The UK government recently announced it would include Build to rent developments in its latest building safety levy framework. This thwarts campaigns to exclude them because Build to Rent developments are not sold to leaseholders so Build to Rent developers already have to self-fund or seek redress through their development procurement agreements.
However, the government has also included a major provision that will undoubtedly support build to rent developers where developments situated on brownfield sites will only face a 50 percent charge under this levy scheme. There were many responses after the announcement, reflecting varying sentiments. Some respondents voiced support for imposing the building safety levy, contending that developers reap significant profits from such projects. Large-scale development projects, categorised by their scale and long-term investment nature, can yield lucrative returns over time. By including these developments in the building safety levy, supporters of the provision suggest that developers should contribute a fair share towards ensuring the safety and compliance of their properties.

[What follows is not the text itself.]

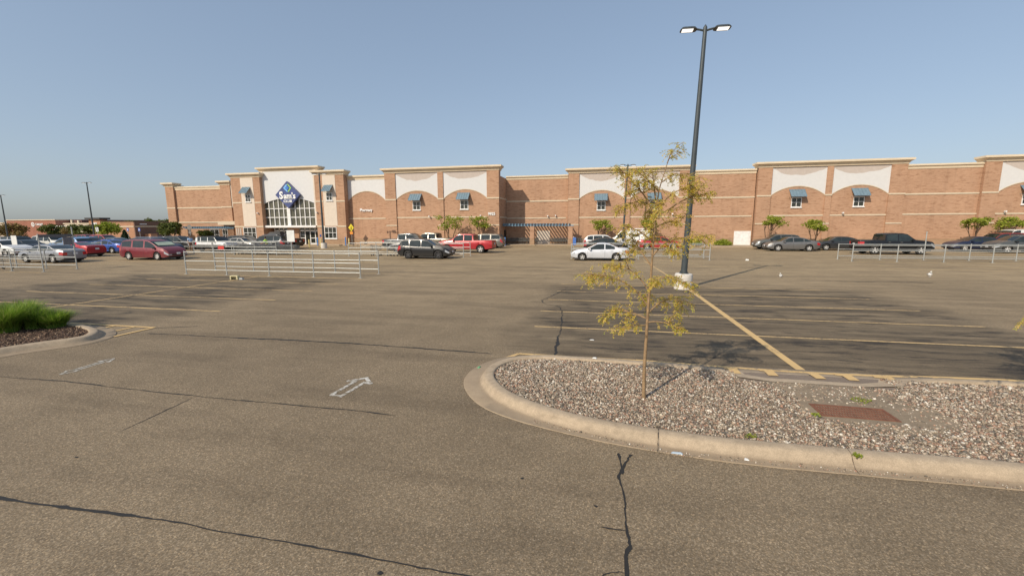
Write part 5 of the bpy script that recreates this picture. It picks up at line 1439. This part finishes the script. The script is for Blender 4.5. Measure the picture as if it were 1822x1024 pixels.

Noise against the build to rent camp voiced concerns about the potential unfairness of treating Build to rent developments differently from properties intended for sale. They stressed that developers in the Build to rent sector also vie for land with those focused on for-sale properties. That is why excluding Build to Rent from the building safety levy could confer an unfair market advantage to developers in this sector.
Other viewpoints included suggestions that imposing the levy on Build to rent developments could contribute to a more equitable tax distribution. Thereby helping to reduce the overall levy rate for all properties.
Conversely, advocates of excluding Build to rent developments from the new 2024 building safety levy argued that developers in this sector generate profits gradually over an extended period, unlike the immediate returns typically seen from the sale of individual properties upon completion. The value of an unbroken building for rent is calculated on a yields basis (rent x yield = capital value) and this is usually less than the sum of the individual apartments for sale values. Therefore, other arguments is that if the capital value or end sale/proceeds are depressed why should the new building safety levy apply.
There is widespread concern that imposing the building safety levy on Build to rent projects might impose excessive financial burdens on developers. The worry being that pressure on costs could render some development sites economically unviable, leading to potential delays or cancellation of projects - this being against the backdrop of a national housing and rental crisis.
Pundits argue that exempting Build to Rent from the levy is warranted because of the nature of these developments often being situated in densely populated urban regions where housing demand significantly surpasses available supply. In this context, build to Rent projects become socially important as they play a key role in contributing to easing housing shortages in these high-demand areas. All that said the argument that carries the most weight it that a building safety levy on Build to rent developments is unfair as such projects are not sold leasehold. Therefore, developers of Build to rent properties do not have access to government assistance to address building safety concerns, unlike developers in other sectors.
In its defence, the UK Government argues that the decision to incorporate Build to rent developments into the building safety levy was made after careful consideration. The government acknowledges the distinct profit models between Build to rent and for-sale properties but maintains that both sectors are profitable segments of the house-building sector. Excluding Build to Rent from the levy would create a competitive advantage, considering that both sectors vie for land in a similar fashion.